The great benefits of the sugar industry to Queensland are also brought into the argument to support the benefits of Polynesian labour engagements.  It is stated that the sugar industry “has given employment to nearly 30,000 European managers, overseers, mill hands, ploughmen, artisans, &c. It has cleared the ground of jungle and brought under cultivation 50,000 acres of the Delta and coast lands of the colony ; has given an impetus to maize growing, to horse-breeding, to cattle raising on the seaside of the coast range ; has started foundries and engineering establishments  in all sugar centres; has built up a fleet of coastal steamers second to none in speed and accommodation”.  Significant emphasis is also placed on the importance of the religious instruction received by labourers.  Maurice Hume Black gives extensive examples of efforts to improve the moral welfare of the islanders.   These include the views of Mrs Donaldson, the wife of a planter at Mackay, who wrote to the “Australian Christian World” “My labour of love has been a very encouraging and pleasant one. I believe that the “boys” are easier to win and that mission work is consequently more successful here than in their own islands, and for this reason, that they are away from their heathenish prejudices and superstitions. I had a letter from a missionary (in the Solomon Islands) quite lately, and he spoke of the good behaviour of some boys returned from Queensland.”

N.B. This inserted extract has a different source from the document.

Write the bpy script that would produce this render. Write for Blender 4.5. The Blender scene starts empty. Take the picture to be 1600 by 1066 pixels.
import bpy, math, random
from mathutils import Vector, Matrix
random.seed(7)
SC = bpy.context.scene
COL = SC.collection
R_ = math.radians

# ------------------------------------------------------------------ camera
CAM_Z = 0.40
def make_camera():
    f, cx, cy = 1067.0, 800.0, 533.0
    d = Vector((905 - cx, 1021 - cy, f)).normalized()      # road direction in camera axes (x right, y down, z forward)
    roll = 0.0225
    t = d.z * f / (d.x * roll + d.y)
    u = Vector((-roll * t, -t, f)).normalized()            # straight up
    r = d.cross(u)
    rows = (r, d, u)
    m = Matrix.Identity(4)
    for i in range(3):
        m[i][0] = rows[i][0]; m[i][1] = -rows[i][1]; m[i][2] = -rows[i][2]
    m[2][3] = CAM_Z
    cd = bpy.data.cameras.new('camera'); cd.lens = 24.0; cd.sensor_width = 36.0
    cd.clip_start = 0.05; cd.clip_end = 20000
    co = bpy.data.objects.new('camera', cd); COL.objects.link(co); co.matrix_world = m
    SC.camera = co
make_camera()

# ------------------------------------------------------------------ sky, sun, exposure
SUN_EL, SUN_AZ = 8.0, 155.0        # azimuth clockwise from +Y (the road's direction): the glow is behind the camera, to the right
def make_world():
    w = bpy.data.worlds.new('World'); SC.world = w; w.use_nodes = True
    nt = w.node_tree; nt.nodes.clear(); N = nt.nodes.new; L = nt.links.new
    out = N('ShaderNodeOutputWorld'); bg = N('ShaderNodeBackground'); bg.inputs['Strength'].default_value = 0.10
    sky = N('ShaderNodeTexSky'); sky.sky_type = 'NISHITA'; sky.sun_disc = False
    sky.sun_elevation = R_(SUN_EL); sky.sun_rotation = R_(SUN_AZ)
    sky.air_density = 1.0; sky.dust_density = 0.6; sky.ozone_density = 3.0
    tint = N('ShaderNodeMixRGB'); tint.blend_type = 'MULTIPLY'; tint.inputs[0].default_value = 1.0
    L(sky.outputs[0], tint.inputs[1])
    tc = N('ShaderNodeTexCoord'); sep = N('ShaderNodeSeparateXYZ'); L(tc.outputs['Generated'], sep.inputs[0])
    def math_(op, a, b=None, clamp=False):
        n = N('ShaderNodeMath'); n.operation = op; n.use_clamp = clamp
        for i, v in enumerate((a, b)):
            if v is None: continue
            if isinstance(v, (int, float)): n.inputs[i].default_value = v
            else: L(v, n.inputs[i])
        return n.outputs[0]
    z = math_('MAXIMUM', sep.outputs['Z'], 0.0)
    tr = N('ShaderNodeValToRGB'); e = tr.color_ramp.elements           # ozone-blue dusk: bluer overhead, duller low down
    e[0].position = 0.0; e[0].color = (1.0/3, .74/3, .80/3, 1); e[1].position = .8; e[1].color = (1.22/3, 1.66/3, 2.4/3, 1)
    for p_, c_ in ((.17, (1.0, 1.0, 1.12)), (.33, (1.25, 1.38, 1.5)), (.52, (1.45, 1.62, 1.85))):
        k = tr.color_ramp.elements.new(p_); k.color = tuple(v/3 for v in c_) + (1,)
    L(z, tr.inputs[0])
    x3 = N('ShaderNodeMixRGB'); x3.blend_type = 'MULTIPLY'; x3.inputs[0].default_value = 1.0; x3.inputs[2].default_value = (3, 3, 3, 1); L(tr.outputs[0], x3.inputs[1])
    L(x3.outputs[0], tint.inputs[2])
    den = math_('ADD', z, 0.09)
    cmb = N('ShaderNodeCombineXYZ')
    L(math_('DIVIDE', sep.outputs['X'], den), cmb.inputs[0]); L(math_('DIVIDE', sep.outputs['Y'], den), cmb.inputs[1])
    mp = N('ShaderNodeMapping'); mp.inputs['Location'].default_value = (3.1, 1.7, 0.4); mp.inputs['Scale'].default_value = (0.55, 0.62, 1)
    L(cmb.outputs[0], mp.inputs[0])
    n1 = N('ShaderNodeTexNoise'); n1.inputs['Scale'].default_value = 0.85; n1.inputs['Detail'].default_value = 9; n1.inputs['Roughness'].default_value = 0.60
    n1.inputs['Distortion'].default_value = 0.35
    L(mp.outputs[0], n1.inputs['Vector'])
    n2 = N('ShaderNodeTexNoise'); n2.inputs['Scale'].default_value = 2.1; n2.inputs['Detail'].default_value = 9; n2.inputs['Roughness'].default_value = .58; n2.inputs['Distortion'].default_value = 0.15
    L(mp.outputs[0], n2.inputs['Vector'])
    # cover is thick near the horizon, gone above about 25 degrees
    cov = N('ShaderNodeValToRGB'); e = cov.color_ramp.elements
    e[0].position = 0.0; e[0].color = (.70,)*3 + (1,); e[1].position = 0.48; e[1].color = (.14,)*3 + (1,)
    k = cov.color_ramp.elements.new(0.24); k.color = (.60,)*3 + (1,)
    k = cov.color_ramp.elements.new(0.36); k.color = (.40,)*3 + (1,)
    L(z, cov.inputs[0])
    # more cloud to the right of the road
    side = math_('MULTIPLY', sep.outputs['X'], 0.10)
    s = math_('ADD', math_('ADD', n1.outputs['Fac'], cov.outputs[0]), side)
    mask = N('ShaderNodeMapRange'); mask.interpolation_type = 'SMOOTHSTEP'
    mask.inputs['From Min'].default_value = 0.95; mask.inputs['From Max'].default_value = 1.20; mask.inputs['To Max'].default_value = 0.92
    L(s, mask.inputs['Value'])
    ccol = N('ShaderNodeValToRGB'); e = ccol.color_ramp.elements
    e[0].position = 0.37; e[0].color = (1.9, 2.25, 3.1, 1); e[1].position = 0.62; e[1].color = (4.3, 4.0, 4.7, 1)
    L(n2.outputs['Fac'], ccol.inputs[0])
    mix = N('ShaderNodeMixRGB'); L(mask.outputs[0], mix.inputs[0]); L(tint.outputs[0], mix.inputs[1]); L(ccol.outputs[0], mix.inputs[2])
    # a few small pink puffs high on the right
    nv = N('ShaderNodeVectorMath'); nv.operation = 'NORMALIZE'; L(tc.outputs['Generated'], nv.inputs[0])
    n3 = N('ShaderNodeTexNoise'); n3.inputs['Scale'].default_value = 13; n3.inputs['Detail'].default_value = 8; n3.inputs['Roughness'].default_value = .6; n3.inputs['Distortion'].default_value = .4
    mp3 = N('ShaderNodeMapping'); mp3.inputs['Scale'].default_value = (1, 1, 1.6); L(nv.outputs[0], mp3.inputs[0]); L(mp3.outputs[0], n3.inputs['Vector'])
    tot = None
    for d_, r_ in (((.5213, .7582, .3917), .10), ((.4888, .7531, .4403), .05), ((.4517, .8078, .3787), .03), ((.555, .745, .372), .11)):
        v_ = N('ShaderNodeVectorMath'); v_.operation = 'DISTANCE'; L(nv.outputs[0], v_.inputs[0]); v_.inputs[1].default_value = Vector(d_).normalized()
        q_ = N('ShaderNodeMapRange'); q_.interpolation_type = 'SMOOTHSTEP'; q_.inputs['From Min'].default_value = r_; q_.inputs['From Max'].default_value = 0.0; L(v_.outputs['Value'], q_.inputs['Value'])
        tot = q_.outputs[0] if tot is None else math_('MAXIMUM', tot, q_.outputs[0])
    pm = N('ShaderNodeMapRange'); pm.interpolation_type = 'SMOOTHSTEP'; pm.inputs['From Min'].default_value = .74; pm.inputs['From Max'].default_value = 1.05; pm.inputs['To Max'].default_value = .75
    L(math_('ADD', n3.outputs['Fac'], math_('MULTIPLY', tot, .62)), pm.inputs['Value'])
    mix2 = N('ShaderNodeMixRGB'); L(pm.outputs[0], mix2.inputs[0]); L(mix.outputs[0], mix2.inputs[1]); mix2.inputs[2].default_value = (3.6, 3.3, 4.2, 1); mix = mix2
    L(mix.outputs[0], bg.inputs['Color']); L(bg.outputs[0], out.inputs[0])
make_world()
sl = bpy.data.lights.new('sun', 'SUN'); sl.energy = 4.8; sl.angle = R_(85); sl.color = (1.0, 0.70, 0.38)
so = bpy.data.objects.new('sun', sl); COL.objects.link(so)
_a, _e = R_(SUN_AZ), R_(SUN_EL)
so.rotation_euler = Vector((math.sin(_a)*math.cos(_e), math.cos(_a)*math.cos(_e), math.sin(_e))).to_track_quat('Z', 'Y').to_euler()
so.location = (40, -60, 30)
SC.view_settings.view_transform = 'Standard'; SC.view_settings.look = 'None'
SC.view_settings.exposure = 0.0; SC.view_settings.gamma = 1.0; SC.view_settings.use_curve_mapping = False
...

Perhaps one of the most disturbing quotes in this publication are those designed to show that the mortality rates suggested by Rev Dr Paton are exaggerated.  Maurice Hume Black quotes from a speech delivered in the Queensland Legislative Assembly by D. H. Dalrymple, Esq., M.L.A., on 7th April, 1892.

“It is ridiculous to compare the death rate of Polynesians in the Colony with the death rate among Europeans unless you can show that the death rate of Polynesians under normal conditions when they are in their own islands is the same as the death rate amongst Europeans in the Colony.

In Tonga in 1847 there were some 40,000 people, now there are 10,000.

In the Society Islands in Captain Cook’s time the population was put down at 68,000, now there are 9,000. There are no planters there but there are missionaries.

In the Marquesas islands in 1870 there were 50,000 natives, in 1879 there were 4,000.

At Anietam in the New Hebrides there were 12,000 people twenty-fıve years ago. There are missionaries there and the population now is 2,000.

Take the Maoris. They are a declining race. The Tasmanian is practically extinct. The Australian Aboriginal is rapidly becoming so.  In the islands where the conditions are normal and favourable where they have missionaries, where they have no violent wars and no recruiting these people are declining.”

This book review is part of an ongoing series by State Library staff who have volunteered to review heritage collection materials about labourers who were brought to Queensland from the South Sea islands beginning in 1863.